Sunday, June 6, 2010

Five Tips for Great Container Gardening

"And 'tis my faith that every flower
Enjoys the air it breathes."

William Wordsworth

Friday we enjoyed a jaunt to Toronto for our summer Garden Writers meeting at the Toronto Botanical Gardens. Our afternoon session was led by horticulturalist Paul Zammitt, who is full of enthusiam for all things floral. One of the other garden writers said to Paul halfway through his presentation, "Paul, you make me tired just watching you buzz back and forth giving your talk."

Paul was talking on Container Gardening and he gave these five tips for creating great container gardens.

1. Remember that even though you might not even any actual ground, you can have a container garden. Most people think you can only plant flowers in pots but veggies are also quite happy to be grown in containers. Check out local seed purveyors as many are now offering vegetable selections specifically bred to be grown in containers.

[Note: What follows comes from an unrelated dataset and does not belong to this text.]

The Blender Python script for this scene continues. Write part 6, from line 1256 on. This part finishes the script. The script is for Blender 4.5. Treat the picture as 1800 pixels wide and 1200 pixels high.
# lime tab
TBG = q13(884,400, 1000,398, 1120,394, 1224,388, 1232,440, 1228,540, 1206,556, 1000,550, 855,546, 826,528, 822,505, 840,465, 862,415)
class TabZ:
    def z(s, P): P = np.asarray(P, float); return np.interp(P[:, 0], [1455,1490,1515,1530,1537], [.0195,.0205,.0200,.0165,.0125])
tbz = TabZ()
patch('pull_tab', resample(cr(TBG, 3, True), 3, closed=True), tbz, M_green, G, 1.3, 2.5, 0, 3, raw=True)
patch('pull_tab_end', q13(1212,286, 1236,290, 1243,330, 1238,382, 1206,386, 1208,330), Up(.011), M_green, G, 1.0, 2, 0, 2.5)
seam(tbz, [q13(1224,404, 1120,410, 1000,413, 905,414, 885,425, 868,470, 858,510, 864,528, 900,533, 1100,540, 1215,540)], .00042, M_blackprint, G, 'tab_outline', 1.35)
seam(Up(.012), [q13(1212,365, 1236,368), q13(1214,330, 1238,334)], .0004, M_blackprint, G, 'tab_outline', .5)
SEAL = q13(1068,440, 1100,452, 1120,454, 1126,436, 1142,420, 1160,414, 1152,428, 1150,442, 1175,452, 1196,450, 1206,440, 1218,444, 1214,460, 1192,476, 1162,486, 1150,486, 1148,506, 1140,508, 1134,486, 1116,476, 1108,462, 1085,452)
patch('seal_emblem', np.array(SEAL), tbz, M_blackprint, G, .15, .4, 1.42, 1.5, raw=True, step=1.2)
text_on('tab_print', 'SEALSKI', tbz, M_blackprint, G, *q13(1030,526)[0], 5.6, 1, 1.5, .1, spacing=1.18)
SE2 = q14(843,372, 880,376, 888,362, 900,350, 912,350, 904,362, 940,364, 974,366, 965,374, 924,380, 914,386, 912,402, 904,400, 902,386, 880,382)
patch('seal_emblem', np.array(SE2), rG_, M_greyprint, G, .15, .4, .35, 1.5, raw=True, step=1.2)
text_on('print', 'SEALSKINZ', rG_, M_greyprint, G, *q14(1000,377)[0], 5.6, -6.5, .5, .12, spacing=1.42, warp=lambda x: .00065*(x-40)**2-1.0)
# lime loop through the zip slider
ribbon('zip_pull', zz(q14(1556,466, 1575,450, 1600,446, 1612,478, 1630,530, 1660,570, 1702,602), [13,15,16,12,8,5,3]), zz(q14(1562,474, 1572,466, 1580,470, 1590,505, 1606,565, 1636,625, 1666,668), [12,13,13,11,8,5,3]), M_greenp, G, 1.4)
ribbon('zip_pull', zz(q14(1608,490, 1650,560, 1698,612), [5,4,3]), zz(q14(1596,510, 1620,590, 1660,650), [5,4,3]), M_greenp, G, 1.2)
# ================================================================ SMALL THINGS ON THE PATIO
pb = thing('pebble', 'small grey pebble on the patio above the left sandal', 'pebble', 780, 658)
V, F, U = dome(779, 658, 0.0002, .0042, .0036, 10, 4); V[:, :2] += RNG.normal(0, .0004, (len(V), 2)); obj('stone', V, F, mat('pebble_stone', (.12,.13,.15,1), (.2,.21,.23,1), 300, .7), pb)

2. Choose a great pot - the best you can buy. Containers can add colour and art form to the garden landscape. Invest in the most expensive pot you can as it will last longer. Many containers look great even when they are not planted. Although terra cotta is tried and true, the new resin products are looking really attractive.

3. Drainage is the key. Make sure your pot has a hole in the bottom to let the moisture run through. If you don't have drainage, you can be sure that during a wet summer, your precious plants will die of root rot. If you are worried about soil running out, place a piece of screen over the hole.

4. Use the right soil. If you fill your container with ordinary potting soil, the soil will compact over time and you will squeeze out the air pockets which are essential to the health of your plants. Create your own potting mix by combining 1/3 triple mix, 1/3 compost and 1/3 peat or coir product for ligihtness. You can also add some slow release fertilizer to the mix.

5. Finally, get creative with your plant material. Mix up perennials and annuals, herbs and veggies, or combine all four. Think outside the pot, you are only limited by your imagination. Remember though that if you plant perennials in pots, you will need to move them into the garden to overwinter.

And remember that by gathering your pots together in clusters you can create a garden where none previously existed. Paul place three pots together with the same plant material and viola, instant garden. Just ensure that to make your watering job easier, cluster pots together that have the same watering requirements. Then sit back and enjoy the beauty you have created.